---- Information provided

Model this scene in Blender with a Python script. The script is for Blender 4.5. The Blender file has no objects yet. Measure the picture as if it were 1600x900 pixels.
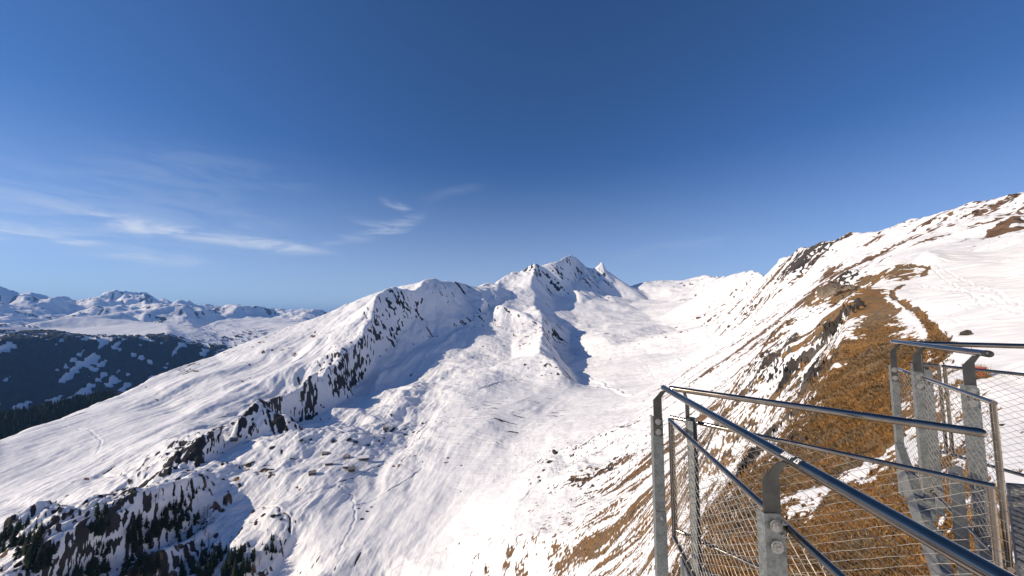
import bpy, bmesh, math, random
import numpy as np
from mathutils import Vector, Matrix
from mathutils.geometry import delaunay_2d_cdt

R = math.radians
C = bpy.context.scene.collection
Q = 1.0            # terrain grid density

# ------------------------------------------------------------------ camera, sky, sun, exposure
F, CX, CY, PITCH = 580.0, 800.0, 450.0, R(4.7)
cp, sp = math.cos(PITCH), math.sin(PITCH)
sc = bpy.context.scene
cam = bpy.data.cameras.new('camera'); camo = bpy.data.objects.new('camera', cam); C.objects.link(camo)
cam.sensor_width = 36; cam.lens = 36*F/1600
cam.clip_start = 0.05; cam.clip_end = 200000
camo.location = (0, 0, 0); camo.rotation_euler = (R(90)+PITCH, 0, 0)
sc.camera = camo
SUN_EL, SUN_AZ = R(24), R(-100)          # azimuth from the view direction, negative = left
world = bpy.data.worlds.new('World'); sc.world = world; world.use_nodes = True
wn = world.node_tree; wn.nodes.clear()
sky = wn.nodes.new('ShaderNodeTexSky'); sky.sky_type = 'NISHITA'; sky.sun_disc = False
sky.sun_elevation = SUN_EL; sky.sun_rotation = SUN_AZ
sky.altitude = 2200; sky.air_density = 1.0; sky.dust_density = 1.1; sky.ozone_density = 3.0
bg = wn.nodes.new('ShaderNodeBackground'); bg.inputs[1].default_value = 0.075
wo = wn.nodes.new('ShaderNodeOutputWorld')
wn.links.new(bg.outputs[0], wo.inputs[0])
sun = bpy.data.lights.new('sun', 'SUN'); suno = bpy.data.objects.new('sun', sun); C.objects.link(suno)
sun.energy = 5.0; sun.angle = R(0.5); sun.color = (1.0, 0.85, 0.66)
sd = Vector((math.sin(SUN_AZ)*math.cos(SUN_EL), math.cos(SUN_AZ)*math.cos(SUN_EL), math.sin(SUN_EL)))
suno.rotation_euler = sd.to_track_quat('Z', 'Y').to_euler()
sc.view_settings.view_transform = 'Standard'; sc.view_settings.look = 'None'
sc.view_settings.exposure = 0.22; sc.view_settings.gamma = 1.0
sc.render.engine = 'CYCLES'
sc.cycles.use_denoising = True
sc.cycles.max_bounces = 6; sc.cycles.diffuse_bounces = 3; sc.cycles.volume_bounces = 0
sc.cycles.use_adaptive_sampling = True; sc.cycles.adaptive_threshold = 0.01

# thin cirrus and pale horizon haze, painted into the sky colour by direction (azimuth, elevation)
class NT:
    def __init__(s, t): s.t = t
    def n(s, k, **kw):
        o = s.t.nodes.new(k)
        for a, b in kw.items(): setattr(o, a, b)
        return o
    def l(s, a, b): s.t.links.new(a, b)
    def val(s, sock, v):
        if isinstance(v, (int, float)): sock.default_value = v
        elif isinstance(v, (tuple, list)): sock.default_value = v
        else: s.l(v, sock)
    def m(s, op, a, b=0.0, c=0.0, clamp=False):
        o = s.n('ShaderNodeMath', operation=op); o.use_clamp = clamp
        s.val(o.inputs[0], a); s.val(o.inputs[1], b); s.val(o.inputs[2], c); return o.outputs[0]
    def mr(s, v, a, b, c=0.0, d=1.0, smooth=True):
        o = s.n('ShaderNodeMapRange'); o.interpolation_type = 'SMOOTHSTEP' if smooth else 'LINEAR'
        s.val(o.inputs[0], v)
        for i, q in enumerate((a, b, c, d)): s.val(o.inputs[i+1], q)
        return o.outputs[0]
    def noise(s, vec, scale, detail=4, rough=0.55, dist=0.0):
        o = s.n('ShaderNodeTexNoise')
        if vec is not None: s.l(vec, o.inputs['Vector'])
        o.inputs['Scale'].default_value = scale; o.inputs['Detail'].default_value = detail
        o.inputs['Roughness'].default_value = rough; o.inputs['Distortion'].default_value = dist
        return o.outputs[0]
    def mix(s, f, a, b):
        o = s.n('ShaderNodeMix', data_type='RGBA'); s.val(o.inputs[0], f)
        s.val(o.inputs[6], a if not isinstance(a, tuple) else (*a, 1)[:4]); s.val(o.inputs[7], b if not isinstance(b, tuple) else (*b, 1)[:4])
        return o.outputs[2]
    def attr(s, name):
        o = s.n('ShaderNodeAttribute'); o.attribute_name = name; return o.outputs['Fac']

w = NT(wn)
tc = w.n('ShaderNodeTexCoord'); sx = w.n('ShaderNodeSeparateXYZ'); w.l(tc.outputs['Generated'], sx.inputs[0])
az = w.m('ARCTAN2', sx.outputs[0], sx.outputs[1]); el = w.m('ARCSINE', sx.outputs[2])
cv = w.n('ShaderNodeCombineXYZ'); w.l(az, cv.inputs[0]); w.l(w.m('MULTIPLY', el, 5.0), cv.inputs[1])
nz = w.noise(cv.outputs[0], 8.0, 9, 0.6, .7)
nz2 = w.noise(cv.outputs[0], 2.4, 4, 0.5, 0.3)
def streak(a0, e0, a1, e1, wd, amp, bend=0.0):
    """a soft band of cirrus between two sky directions (degrees)"""
    a0, e0, a1, e1, wd = map(R, (a0, e0, a1, e1, wd))
    t = w.m('DIVIDE', w.m('SUBTRACT', az, a0), a1-a0)
    ce = w.m('ADD', w.m('MULTIPLY', t, e1-e0), e0)
    if bend: ce = w.m('ADD', ce, w.m('MULTIPLY', w.m('MULTIPLY', t, w.m('SUBTRACT', 1.0, t)), R(bend)*4))
    ce = w.m('ADD', ce, w.m('MULTIPLY', w.m('SUBTRACT', nz2, 0.5), wd*2.0))
    d = w.m('ABSOLUTE', w.m('SUBTRACT', el, ce))
    band = w.mr(d, wd, 0.0)
    ends = w.m('MULTIPLY', w.mr(t, -0.15, 0.3), w.mr(t, 1.1, 0.75))
    return w.m('MULTIPLY', w.m('MULTIPLY', band, ends), w.m('MULTIPLY', w.mr(nz, 0.34, 0.68), amp*1.15))
parts = [streak(-53, 11.0, -26, 9.3, 1.3, 0.42, -.3), streak(-58, 7.4, -48, 7.8, 1.3, 0.45), streak(-50, 6.6, -38, 6.6, 1.0, .16),
         streak(-24, 13.0, -13.5, 15.3, 1.7, 0.34, -1.2), streak(-20, 17.4, -15, 15.6, 1.1, .22), streak(-28, 10.5, -20, 11.5, .9, 0.2),
         streak(-50, 15.5, -28, 19.0, 4.0, 0.07), streak(-60, 13, -30, 11, 5.0, 0.08),
         streak(14, 8.8, 36, 9.6, 1.3, 0.05, 1.0), streak(-14, 17.5, -4, 20.5, 1.2, 0.05),
         streak(-62, 10, -40, 8, 4.5, .13)]
cl = parts[0]
for q in parts[1:]: cl = w.m('ADD', cl, q)
cl = w.m('MINIMUM', w.m('ADD', cl, w.m('MULTIPLY', w.m('POWER', w.mr(el, R(24), R(-1), smooth=False), 1.7), .52)), 0.8)
skyc = w.n('ShaderNodeMix', data_type='RGBA', blend_type='MULTIPLY'); skyc.inputs[0].default_value = 1.0
w.l(sky.outputs[0], skyc.inputs[6]); skyc.inputs[7].default_value = (0.60, 0.94, 1.33, 1)
w.l(w.mix(cl, skyc.outputs[2], (9.0, 9.6, 10.6)), bg.inputs[0])

# ------------------------------------------------------------------ helpers
def ray(px, py):
    xc, zc = (px-CX)/F, (CY-py)/F
    return xc, cp-zc*sp, zc*cp+sp
def wr(px, py, r):            # the point seen at a pixel, r metres away over the ground
    x, y, z = ray(px, py); h = math.hypot(x, y); return Vector((x/h*r, y/h*r, z/h*r))
def wz(px, py, z):            # the point seen at a pixel, at height z
    x, y, q = ray(px, py); return Vector((x, y, q))*(z/q)
def wd(px, py, d):            # the point seen at a pixel, d metres forward
    x, y, q = ray(px, py); return Vector((x, y, q))*(d/y)

def mat(name, color=(.5, .5, .5), rough=.6, metal=0.0, var=0.0, vscale=8.0, bump=0.0, bscale=40.0, spec=.5):
    m = bpy.data.materials.new(name); m.use_nodes = True; t = m.node_tree; b = t.nodes['Principled BSDF']; n = NT(t)
    b.inputs['Roughness'].default_value = rough; b.inputs['Metallic'].default_value = metal
    b.inputs['Specular IOR Level'].default_value = spec
    tcn = n.n('ShaderNodeTexCoord')
    if var:
        f = n.noise(tcn.outputs['Object'], vscale, 6, .65)
        n.l(n.mix(n.mr(f, .3, .7), tuple(c*(1-var) for c in color), tuple(min(1, c*(1+var)) for c in color)), b.inputs['Base Color'])
        n.l(n.mr(n.noise(tcn.outputs['Object'], vscale*2.3, 5, .6), .3, .7, max(0, rough-.12), rough+.14), b.inputs['Roughness'])
    else: b.inputs['Base Color'].default_value = (*color, 1)
    if bump:
        bp = n.n('ShaderNodeBump'); bp.inputs['Distance'].default_value = bump
        n.l(n.noise(tcn.outputs['Object'], bscale, 5, .6), bp.inputs['Height']); n.l(bp.outputs[0], b.inputs['Normal'])
    return m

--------

Goal:
Pull every line containing the word "objects" out of the material.

Correct output:
Model this scene in Blender with a Python script. The script is for Blender 4.5. The Blender file has no objects yet. Measure the picture as if it were 1600x900 pixels.
cam = bpy.data.cameras.new('camera'); camo = bpy.data.objects.new('camera', cam); C.objects.link(camo)
sun = bpy.data.lights.new('sun', 'SUN'); suno = bpy.data.objects.new('sun', sun); C.objects.link(suno)